2. Sie denkt "Oh wie wunderschön! Er liebt mich! Er hat auf dem Weg nach Hause an mich gedacht und möchte mir seine Zuneigung zeigen!" Ihr wird warm ums Herz und sie ist glücklich und zeigt es ihm.
Ein und die selbe Handlung, zwei gegensätzliche Outputs, einzig und allein abhängig von der vorab gegebenen inneren Einstellung. So ist es m.E. auch im oben genannten Thema. Wer den anderen um seinet / ihret Willen liebt und eine gefestigte positive Einstellung zu seiner / ihrer Liebe hat, fühlt sich nicht negativ berührt, wenn der Partner einem Grundbedürfnis nachkommt, welches die eigene Person in diesem Moment ausschließt.
Ob dieses Erlebnis dann im Anschluss in der Partnerschaft "analysiert" wird, ist Teil der Persönlichkeit der beiden. Für mich käme es nicht in Frage. Mein Mann ist für mich der, den ich kenne und liebe. Wenn er sich mit einer anderen Frau beim Pet-Play erfreut, möchte ich davon nichts wissen.

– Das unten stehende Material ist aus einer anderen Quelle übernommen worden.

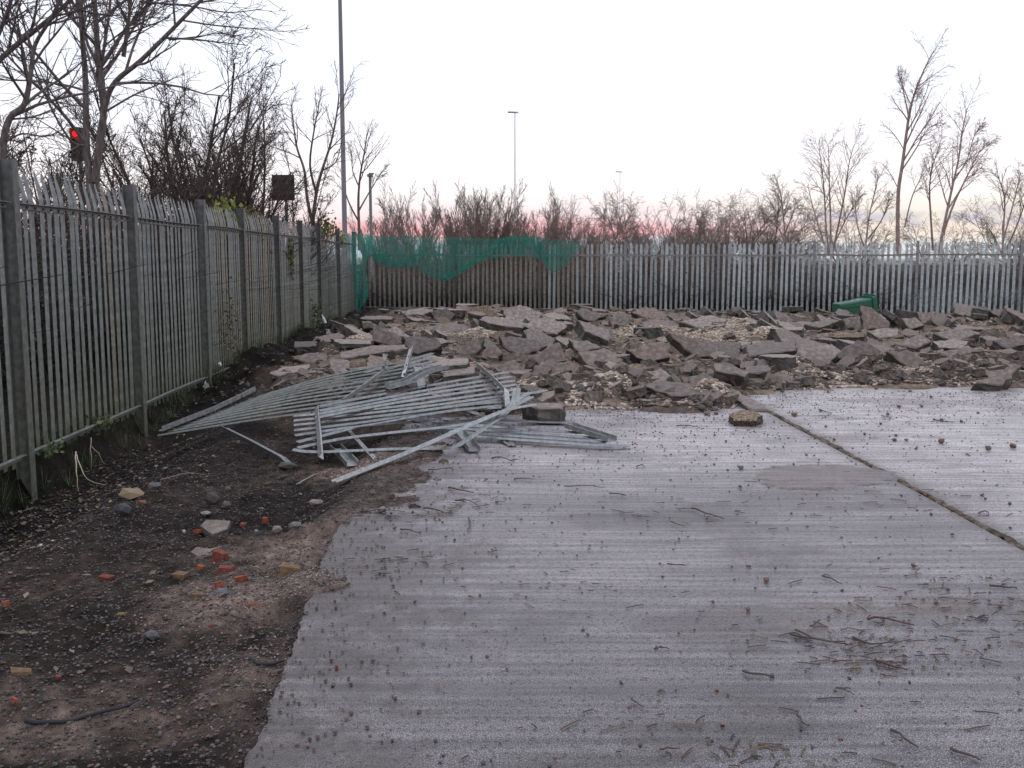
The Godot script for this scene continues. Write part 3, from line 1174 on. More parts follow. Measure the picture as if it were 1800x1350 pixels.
func fill_rubble() -> void:
	var r := RandomNumberGenerator.new()
	r.seed = 77
	var kinds := []
	var looks := []
	for k in 16:
		var o := PackedVector2Array()
		var m := r.randi_range(4, 6)
		for i in m:
			var a := TAU * (i + r.randf_range(-0.25, 0.25)) / m
			o.append(Vector2(cos(a), sin(a) * r.randf_range(0.6, 0.95)) * r.randf_range(0.75, 1.1) * 0.5)
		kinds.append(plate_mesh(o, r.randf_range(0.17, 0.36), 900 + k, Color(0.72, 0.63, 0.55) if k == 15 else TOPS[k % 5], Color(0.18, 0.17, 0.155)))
		looks.append("gravelly" if k == 15 else ["brownish", "grey", "dark", "pale", "reddish brown"][k % 5])
	var placed := []
	var tries := 0
	while placed.size() < 295 and tries < 9000:
		tries += 1
		var d := lerpf(10.3, 29.0, pow(r.randf(), 0.9))
		var x := r.randf_range(maxf(fence_x(d) + 1.0, -0.6 * d), 0.58 * d)
		var size := lerpf(0.24, 1.0, pow(r.randf(), 1.7))
		var turn := r.randf() * TAU
		var tip := r.randf_range(-0.1, 0.75)
		var k := r.randi() % 16
		var lift := r.randf_range(0.08, 0.27)
		if d < front(x) + 0.15 or d > back_d(x) - 0.9:
			continue
		if x < -2.2 and d < 15.0 and r.randf() < 0.6:
			continue
		if d < front(x) + 0.9:
			size *= 0.55
		var crowded := false
		for s in SLABS:
			var dx: float = absf(s.x - x)
			if dx < s.y * 0.45 + size * 0.3 and d < -s.z + 0.3 and d > -s.z - 1.2:
				crowded = true
		if crowded:
			continue
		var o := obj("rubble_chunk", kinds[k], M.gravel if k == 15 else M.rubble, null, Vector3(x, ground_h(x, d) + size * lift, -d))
		o.basis = (Basis(Vector3.UP, turn * 0.3) * Basis(Vector3.RIGHT, tip) * Basis(Vector3.UP, turn)).scaled(Vector3.ONE * size)
		tag(o, "x", "rubble", "broken concrete filling the heap")
		placed.append([o, "%s %s chunk" % ["small" if size < 0.45 else ("middling" if size < 0.7 else "big"), looks[k]]])
	place_labels(placed, MARKS)


var crumbs := []


func crumb(at: Vector3, size: float, k: int, red: bool) -> void:
	var key := "crumb%d%s" % [k, red]
	if not used.has(key):
		used[key] = rock_mesh(500 + k, 0.75, 0.4)
	var o := obj("crumb", used[key], tinted(M.stone, Color(0.16, 0.085, 0.07) if red else Color(0.10, 0.085, 0.085)), null, at + Vector3(0, size * 0.2, 0))
	o.basis = Basis(Vector3.UP, k * 1.7).scaled(Vector3(size, size * 0.85, size) * 0.5)
	tag(o, "x", "stone", "crumbs scattered over the wet floor")
	crumbs.append([o, "reddish crumb" if red else "dark clod"])


func net_sheet(called: String, t: Node, rows: Array) -> void:
	var mb := Mb.new()
	var w: int = rows[0].size()
	for r in rows:
		for p in r:
			mb.vert(p, Vector3.BACK, Vector2(p.x, p.y) * 0.8)
	for j in rows.size() - 1:
		for i in w - 1:
			var p := j * w + i
			mb.ix.append_array([p, p + 1, p + w + 1, p, p + w + 1, p + w])
	for i in mb.v.size():
		var x := i % w
		var y := i / w
		var a := mb.v[y * w + mini(x + 1, w - 1)] - mb.v[y * w + maxi(x - 1, 0)]
		var b := mb.v[maxi(y - 1, 0) * w + x] - mb.v[mini(y + 1, rows.size() - 1) * w + x]
		mb.n[i] = a.cross(b).normalized()
	obj(called, mb.mesh(), M.net, t)


func rounded(a: float, b: float, r: float) -> PackedVector2Array:
	var o := PackedVector2Array()
	for c in [[a - r, b - r, 0], [-a + r, b - r, 1], [-a + r, -b + r, 2], [a - r, -b + r, 3]]:
		for k in 4:
			var t: float = (c[2] + k / 3.0) * PI / 2.0
			o.append(Vector2(c[0] + cos(t) * r, c[1] + sin(t) * r))
	return o


func wheelie_bin(at: Vector3) -> void:
	var t := thing("wheeled_bin", "dark green wheeled bin lying on its side against the back fence", "bin", at)
	t.basis = Basis(Vector3.UP, 0.2) * Basis(Vector3.BACK, 0.12)
	var mb := Mb.new()
	var f := []
	var s := []
	for q in [[-0.5, 0.8], [-0.47, 0.86], [0.05, 0.92], [0.07, 0.95], [0.4, 1.0]]:
		f.append(Transform3D(Basis(Vector3.BACK, Vector3.UP, Vector3.LEFT), Vector3(q[0], 0, 0)))
		s.append(Vector2(q[1], q[1]))
	f.reverse()
	s.reverse()
	mb.sweep(rounded(0.27, 0.24, 0.05), f, s)
	obj("body", mb.mesh(), M.bin, t)
	for y in [0.1, -0.1]:
		var rb := Mb.new()
		rb.box(Vector3(-0.05, y, 0.262), Vector3(0.82, 0.035, 0.03))
		obj("rib", rb.mesh(), M.bin, t)
	var rim := Mb.new()
	rim.sweep(rounded(0.31, 0.29, 0.05), [Transform3D(Basis(Vector3.BACK, Vector3.UP, Vector3.LEFT), Vector3(0.47, 0, 0)), Transform3D(Basis(Vector3.BACK, Vector3.UP, Vector3.LEFT), Vector3(0.4, 0, 0))])
	obj("rim", rim.mesh(), M.bin, t)
	var lid := Mb.new()
	lid.sweep(rounded(0.3, 0.27, 0.05), [Transform3D(Basis(Vector3.BACK, Vector3.UP, Vector3.LEFT), Vector3(0.54, 0.08, 0)), Transform3D(Basis(Vector3.BACK, Vector3.UP, Vector3.LEFT), Vector3(0.475, 0.06, 0))], [Vector2(0.9, 0.9), Vector2(1, 1)])
	obj("lid", lid.mesh(), M.bin, t)
	for z in [-0.22, 0.22]:
		var wh := Mb.new()
		wh.tube(PackedVector3Array([Vector3(-0.5, -0.2, z - 0.025), Vector3(-0.5, -0.2, z + 0.025)]), PackedFloat32Array([0.1, 0.1]), 14, true)
		obj("wheel", wh.mesh(), M.bolt, t)


func litter(at: Vector3, size: float, tint: Color, label: String) -> void:
	var mb := Mb.new()
	mb.tint = tint
	if label.contains("bottle"):
		var a := Vector3(-0.35, 0.9, 0.1).normalized()
		mb.tube(PackedVector3Array([Vector3.ZERO, a * size * 0.75, a * size, a * size * 1.2]), PackedFloat32Array([0.032, 0.034, 0.014, 0.013]), 10, true)
	else:
		for k in 5:
			var p := Vector3(rng.randf_range(-0.3, 0.3), rng.randf_range(-0.2, 0.3), rng.randf_range(-0.2, 0.2)) * size
			leaf_mesh(mb, p, size * rng.randf_range(0.6, 1.0))
	var o := obj("bottle" if label.contains("bottle") else "paper_scrap", mb.mesh(), M.white, null, at)
	tag(o, label, "litter")


func rag(p: PackedVector3Array) -> void:
	var mb := Mb.new()
	mb.tint = Color(0.12, 0.15, 0.28)
	for k in 3:
		var a := p[0] - p[0]
		var b := p[mini(k + 1, 3)] - p[0]
		var c := p[(k + 2) % 4] - p[0]
		mb.tri(a, b, c + Vector3(0, 0, 0.03 * k))
	mb.tube(PackedVector3Array([Vector3.ZERO, p[1] - p[0]]), PackedFloat32Array([0.008, 0.006]), 5)
	mb.tube(PackedVector3Array([p[1] - p[0], p[3] - p[0]]), PackedFloat32Array([0.008, 0.006]), 5)
	var o := obj("rag", mb.mesh(), M.stone, null, p[0])
	tag(o, "small blue rag caught on a stick behind the large greenish panel", "rag")


func capped_post(at: Vector3, h: float) -> void:
	var t := thing("capped_post", "short grey post with a small cap, right of the tall mast", "post", at)
	var mb := Mb.new()
	mb.tube(PackedVector3Array([Vector3.ZERO, Vector3(0, h, 0)]), PackedFloat32Array([0.07, 0.06]), 10, true)
	obj("pole", mb.mesh(), tinted(M.post, Color(0.2, 0.2, 0.19)), t)
	var c := Mb.new()
	c.box(Vector3(0, h + 0.04, 0), Vector3(0.22, 0.1, 0.2))
	c.box(Vector3(0.06, h + 0.12, 0), Vector3(0.2, 0.05, 0.14))
	obj("cap", c.mesh(), tinted(M.post, Color(0.16, 0.16, 0.15)), t)


func sign_board(at: Vector3) -> void:
	var t := thing("sign_board", "square weathered board on a post seen from behind, above the left fence", "sign", Vector3(at.x, -0.1, at.z))
	var mb := Mb.new()
	var y := at.y + 0.1
	mb.box(Vector3(0, y, 0), Vector3(0.53, 0.6, 0.02))
	obj("board", mb.mesh(), tinted(M.rubble, Color(0.19, 0.165, 0.15)), t)
	for k in [-0.18, 0.18]:
		var b := Mb.new()
		b.box(Vector3(0, y + k, 0.022), Vector3(0.55, 0.045, 0.018))
		obj("batten", b.mesh(), tinted(M.rubble, Color(0.15, 0.13, 0.12)), t)
	var p := Mb.new()
	p.tube(PackedVector3Array([Vector3(0.05, 0, -0.05), Vector3(0.05, y + 0.25, -0.05)]), PackedFloat32Array([0.035, 0.035]), 8, true)
	obj("post", p.mesh(), tinted(M.post, Color(0.15, 0.14, 0.13)), t)


func red_signal(at: Vector3) -> void:
	var t := thing("traffic_signal", "traffic signal showing red behind the trunk of the tallest bare tree", "traffic signal", Vector3(at.x, 0, at.z))
	var y := at.y
	var mb := Mb.new()
	mb.box(Vector3(0, y - 0.12, -0.1), Vector3(0.34, 0.95, 0.18))
	obj("housing", mb.mesh(), tinted(M.post, Color(0.02, 0.02, 0.02)), t)
	var p := Mb.new()
	p.tube(PackedVector3Array([Vector3(0, -0.1, -0.25), Vector3(0, y + 0.3, -0.25)]), PackedFloat32Array([0.06, 0.06]), 8, true)
	obj("pole", p.mesh(), tinted(M.post, Color(0.2, 0.2, 0.2)), t)
	for k in 3:
		var l := Mb.new()
		var c := Vector3(0, y + 0.19 - k * 0.3, -0.02)
		l.tube(PackedVector3Array([c, c + Vector3(0, 0, 0.03)]), PackedFloat32Array([0.115, 0.09]), 14, true)
		var m: StandardMaterial3D = tinted(M.post, [Color(0.5, 0.02, 0.02), Color(0.06, 0.035, 0.01), Color(0.01, 0.05, 0.03)][k])
		if k < 1:
			m = m.duplicate()
			m.emission_enabled = true
			m.emission = Color(1.0, 0.08, 0.05)
			m.emission_energy_multiplier = 0.8
		obj("lamp_lens", l.mesh(), m, t)
		var v := Mb.new()
		for s in 8:
			var a0 := PI * s / 8.0
			var a1 := PI * (s + 1) / 8.0
			var e0 := c + Vector3(cos(a0), sin(a0), 0) * 0.125
			var e1 := c + Vector3(cos(a1), sin(a1), 0) * 0.125
			v.quad(e0, e0 + Vector3(0, 0, 0.2), e1 + Vector3(0, 0, 0.2), e1)
		obj("visor", v.mesh(), tinted(M.post, Color(0.02, 0.02, 0.02)), t)
	var lamp := OmniLight3D.new()
	lamp.name = "red_lamp_light"
	lamp.light_color = Color(1.0, 0.1, 0.06)
	lamp.light_energy = 0.25
	lamp.light_size = 0.1
	lamp.omni_range = 40.0
	lamp.omni_attenuation = 2.0
	lamp.shadow_enabled = true
	lamp.position = Vector3(0, y + 0.19, 0.22)
	t.add_child(lamp)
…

Jeder Mensch hat seine eigenen Facetten bezogen auf sein jeweiliges Umfeld. Ich gehe mit meiner Mutter anders um als mit meiner Freundin, als mit meinem Chef, meiner Oma, Schwiegermutter oder eben mit meinem Partner. Der einzige Mensch, der restlos alles von mir weiß, bin ich selbst. Und die Menschen, die heute noch gerne mit mir zusammen sind, sind die, die das schätzen, was wir gemeinsam haben.